Pressões sobre a mata, seus habitantes e sua biodiversidade vêm de muitos lados
“A Amazônia é o coração biológico do planeta Terra, e ele já não está mais batendo de forma saudável”, costuma comparar o cientista Carlos Nobre, voz influente no debate sobre o aquecimento global.
Identificar em detalhe as ameaças a esse formidável bioma e localizá-las na vastidão dos seus 8,2 milhões de km2 é o propósito do “Atlas Amazônia sob Pressão 2020”, recém-lançado pela Rede Amazônica de Informação Socioambiental Georeferenciada (Raisg), consórcio que reúne organizações não governamentais de seis dos nove países que o abrigam.
São 23 mapas preciosos, acompanhados de textos que descrevem os riscos à integridade da floresta. As cartas permitem seguir as mudanças, em geral negativas, ali ocorridas entre 2012 e 2018, oferecendo um amplo panorama do desastre ambiental em curso e dos processos que o desencadeiam.
As pressões sobre a mata, seus habitantes e a biodiversidade nela abrigada vêm de muitos lados. Entre 2001 e 2009, queimadas acidentais ou, sobretudo, resultantes da expansão da agricultura e da pecuária cobriram um território equivalente ao da Bolívia –por sinal, o segundo maior responsável, depois do Brasil, por esse tipo de catástrofe.
Como se sabe, ou se deveria saber, a degradação da floresta começa pelo fogo, mas pode vir também com obras de infraestrutura, desfigurando a paisagem à margem de estradas ou no entorno de hidrelétricas.
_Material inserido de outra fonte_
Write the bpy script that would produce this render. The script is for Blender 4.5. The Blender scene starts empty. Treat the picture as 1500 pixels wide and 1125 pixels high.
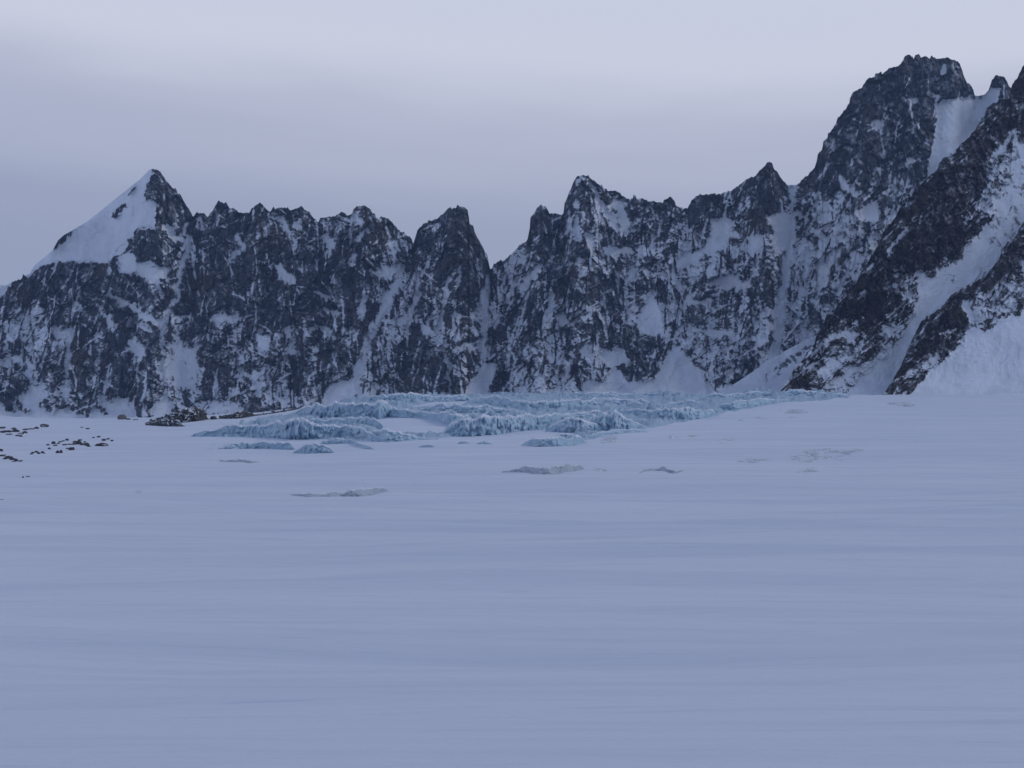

A mineração legal e a extração de petróleo são dois outros fatores de pressão em quase todos os países amazônicos. Além de destruir a floresta, contaminam os rios e, por tabela, os peixes que alimentam os humanos. Pior ainda quando se trata de mineração ilegal. O atlas identificou nada menos de 4.472 locais de atividades extrativas ilícitas, muitas de escala média ou grande, localizadas principalmente no Brasil (58%) e na Venezuela (32%), não raro em áreas de preservação ambiental ou em territórios indígenas. Ilegais são também os plantios de coca nas matas devastadas da Colômbia e do Peru.
O atlas permite uma visão mais complexa dos problemas da Amazônia. Além disso, expõe os governos incapazes de se contrapor aos interesses privados predatórios –quando não coniventes com eles–, alheios ao destino das populações da região e medíocres demais para criar estímulos ao aproveitamento sustentável das riquezas imensuráveis da floresta tropical.
Fosse outro o governo brasileiro, este seria o momento de transformar o Tratado de Cooperação Amazônica de 1978 em instrumento de diplomacia efetiva capaz de promover um esforço compartilhado pela saúde do coração do planeta.
*Maria Hermínia Tavares, professora titular aposentada de ciência política da USP e pesquisadora do Cebrap.